2. Una vez identificado el fenómeno desviado al que habría que hacer frente, deberá seleccionarse el instrumento idóneo. Para este fin la política criminal ofrece un amplio abanico de opciones de muy diversa índole: social, educativa, económica y, también, jurídica. En este contexto, el recurso al derecho penal es sólo una de las técnicas disponibles, pero no la única. Y, por su peculiar naturaleza, es precisamente un medio del que debe hacerse un uso en última instancia y presidido por la moderación. Además, en este punto, o
cabe soslayar que España es uno de los países de la Unión Europea con menor tasa de delitos, pero con uno de los índices más altos de personas privadas de libertad.
3. Poniendo en circulación la falsa idea de que el problema de la delincuencia tiene un origen legislativo, en la supuesta debilidad de la respuesta penal, se busca inducir en la opinión una sensación de inseguridad y la consiguiente demanda de endurecimiento de las penas previstas para algunos delitos. Desde la Ilustración, hay un pensamiento que vertebra el modelo de intervención penal de inspiración democrática: no es la agravación de las penas, sino la eficacia de la persecución penal, no es la duración de aquéllas, sino la alta probabilidad de que, cometido un delito, se producirá la condena del responsable en términos de racionalidad y proporcionalidad, lo que de verdad puede disuadir al delincuente. Es por lo que las políticas criminales rigurosas pasan por dotar a la justicia penal de garantías jurídicas y medios suficientes para cumplir sus fines constitucionales. Mientras las que se traducen en propuestas hipercriminalizadoras, regularmente acompañadas de la renuncia a la mejora del sistema penal, encierran un grave contrasentido, que las deslegitima de la manera más radical.

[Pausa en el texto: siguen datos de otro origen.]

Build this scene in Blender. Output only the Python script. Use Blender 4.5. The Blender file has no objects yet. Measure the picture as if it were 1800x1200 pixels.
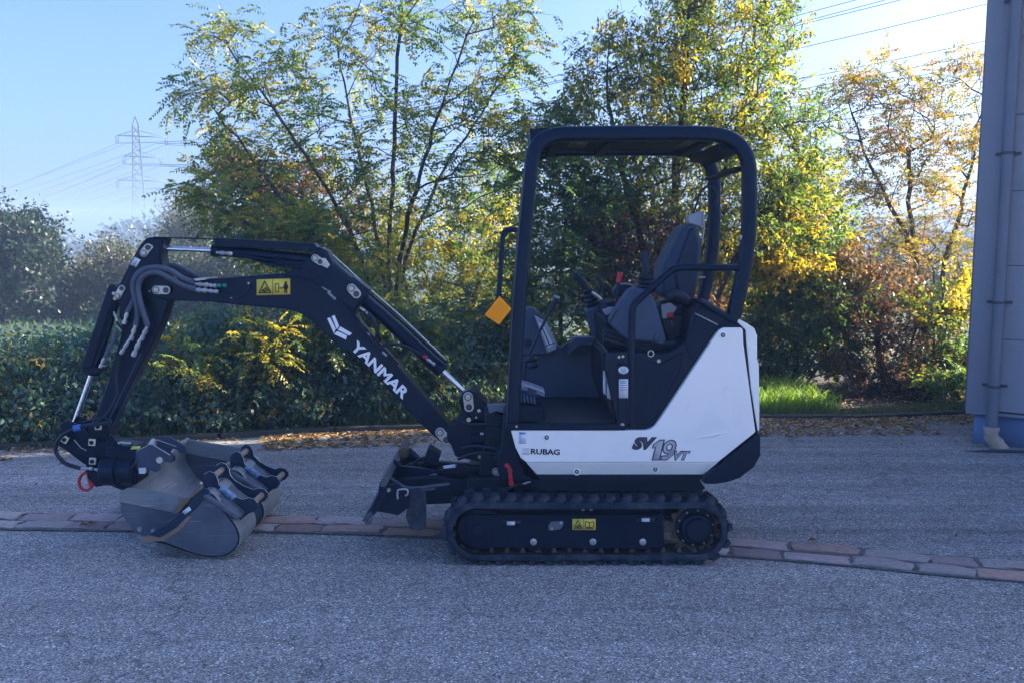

4. Antes de recurrir a la revisión legislativa, habría que analizar con rigor técnico-jurídico y criminológico la legalidad vigente, para objetivar y hacer públicas las eventuales deficiencias, con objeto de propiciar un debate al respecto. El Código Penal de 1995, y la Ley de Menores de 2000 aún no han alcanzado su mayoría de edad. Así las cosas, someter a ambos textos, como está sucediendo de manera reiterada, a continuas reformas sin justificar (probablemente por injustificables); sin apoyo en análisis estadísticos fiables que den razón de las necesidades de cambio; sin explicar en qué fallaron los preceptos a derogar; y, sobre todo, sin dar cuenta del alcance real, es decir, en términos prácticos, de la modificación: es sólo un signo claro de irracionalidad política.
5. De estimarse pertinente una reforma legal, no hay duda de que la Constitución es el marco normativo ineludible en el que la misma tendría que producirse. Como tampoco que, aceptado un modelo constitucional, no es lícito operar fuera de los principios que lo estructuran. Sería posible cuestionar el sistema y proponer otro alternativo; pero resulta del todo incoherente proclamar su aceptación y quebrantar al mismo tiempo sus principios. La Constitución es el vigente común denominador jurídico-político. Los principios y valores que consagra, son el horizonte en el que ha de moverse cualquier iniciativa de esa naturaleza, so pena de radical ilicitud.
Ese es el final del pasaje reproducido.